Existing literature on the Black middle class primarily emphasise the emergence and growth thereof; its relation to spending and affluent lifestyle; and the issues of consumption and debt. However, literature rarely reflects on the intersections of class, race, gender, and the notion of intimacy. The Coloured community is of particular interest here as the historical racial group drawback of this group of people is the focus of political efforts to transform post-apartheid society (Southall, 2013:2).

The research explored the perceptions and experiences of unmarried Coloured middle class women and men in heterosexual cohabiting relationships. It illustrated the daily lived experiences, gender role-functions, and intimate relationship dynamics of these women and men. Furthermore, the study focused on acquiring knowledge about what factors could contribute towards relationship success or failure, and how gender roles were determined and played out in these relationships. In order to achieve these aims, a qualitative methodology was used. A total of 20 semi-structured, in-depth interviews were conducted with 10 women and 10 men living with their intimate partners. The data collected from these interviews were then analysed through thematic content analysis.
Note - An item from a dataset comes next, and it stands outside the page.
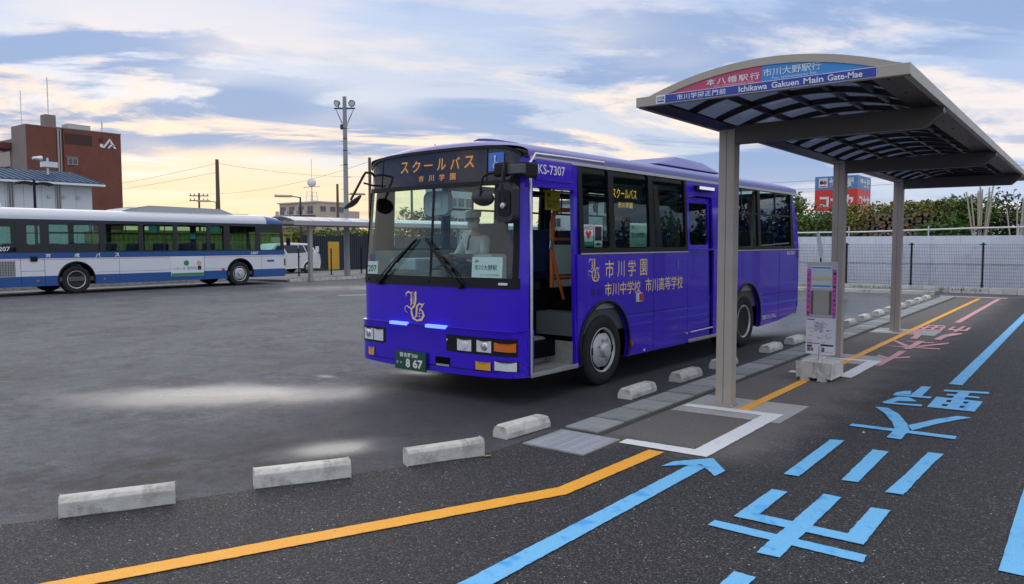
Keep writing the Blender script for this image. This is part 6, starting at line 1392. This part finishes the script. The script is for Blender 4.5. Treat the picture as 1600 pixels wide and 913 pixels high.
def apartment():
    t = thing('apartment_block', 'beige apartment block with balconies and a rooftop antenna dome', 'building', (-114.2, 89.75, 0)); wm = pbr('apartment_beige', (.60, .46, .34), .75, var=.06, vs=.3); sl = pbr('apartment_band', (.60, .52, .44), .7); bal = pbr('balcony_rail', (.22, .19, .17), .7)
    MB().box(-11.3, 0, 0, 6.5, 0, 9.35).build('wall', wm, t); MB().box(-8, -.05, 6.52, 10.2, 0, 8.0).build('wing', wm, t)
    MB().box(-11.7, .12, -.25, 6.6, 9.352, 9.6).build('roof_slab', sl, t)
    for k, z in enumerate((.6, 2.8, 5.0, 7.2)):
        MB().box(-11.5, -.4, -1.0, -.002, z - .12, z + .02).build('balcony_slab', sl, t)
        for i in range(4):
            x = -11.2 + i * 2.75; b = MB().box(x, x + .9, -1.0, -.94, z + .03, z + .75).build('balcony_panel', sl, t); m = MB()
            for q in range(10): m.box(x + .95 + q * .17, x + .98 + q * .17, -1.0, -.97, z + .03, z + .72)
            m.build('balcony_rail', bal, t); win(t, x + .2, 0, z + .1, 1.7, 1.55, 'Y')
        for y in (.7, 3.0, 5.0): win(t, .0, y, z + .55, 1.3, 1.0, 'X')
        win(t, -.05, 8.0, z + .4, 1.2, .9, 'X') if z < 6 else None
    a = MB().tube([(-10.4, 7, 9.6), (-10.4, 7, 13.4)], .12, 8).build('antenna_mast', galv, t)
    m = MB()
    for dx in (-.9, .9):
        for dy in (-.9, .9): m.tube([(-10.4 + dx, 7 + dy, 9.6), (-10.4 + dx * .7, 7 + dy * .7, 12.0)], .06, 5)
    for z in (10.4, 11.2, 12): m.box(-11.2, -9.6, 6.2, 6.28, z, z + .06).box(-11.2, -9.6, 7.7, 7.78, z, z + .06)
    m.build('lattice', galv, a); MB().lathe([(-.9, .0), (-.75, .5), (-.3, .88), (.2, .9), (.7, .55), (.9, 0)], 16, 'Z', (-10.4, 7, 13.9)).build('antenna_dome', white_p, a, smooth=1); MB().tube([(-10.4, 7, 14.7), (-10.4, 7, 18.5)], .06, 5).build('aerial', galv, a)
    MB().box(-13, -8, 6.9, 7.1, 13.0, 13.15).build('cross_arm', galv, a)
apartment()
def far_house(label, x, y, w, d, h, c, nw):
    t = thing('building', label, 'building', (x, y, 0)); MB().box(0, w, 0, d, 0, h).build('wall', pbr('far_wall_%d' % int(x * 7 + y), c, .8, var=.08, vs=.4), t)
    MB().box(-.3, w + .3, -.3, d + .3, h + .002, h + .4).build('roof', pbr('far_roof', (.16, .17, .18), .7), t)
    for z in np.arange(1.2, h - 1.5, 2.9):
        for i in range(nw): win(t, .8 + i * (w - 1) / nw, 0, z, 1.4, 1.3, 'Y'); win(t, w, .8 + i * (d - 1) / nw, z, 1.4, 1.3, 'X')
far_house('pale tall apartment block seen through the windscreen glass', -77.4, 80.2, 4, 6, 12.5, (.42, .44, .48), 3)
far_house('long pale warehouse seen through the bus door opening', -64, 92, 26, 10, 7.5, (.50, .53, .56), 6)
far_house('white low building seen through the rear half of the bus', -34, 96, 20, 8, 4.2, (.58, .59, .58), 5)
Central to the study was the perceived precarious nature of the Black middle class position and how this may affect the personal lives of couples. Thus, the anticipated result was that class position or socio-economic status would play a significant role in the upkeep of these intimate relationships. Moreover, unemployment would result in gender role interchangeability, in which the jobless and thus homebound partner is then forced to assume the domestic role. However, the results gathered revealed that job or financial precariousness was in fact not the most prominent relationship-threatening factor, and gender obligations remained unchanged regardless of circumstance.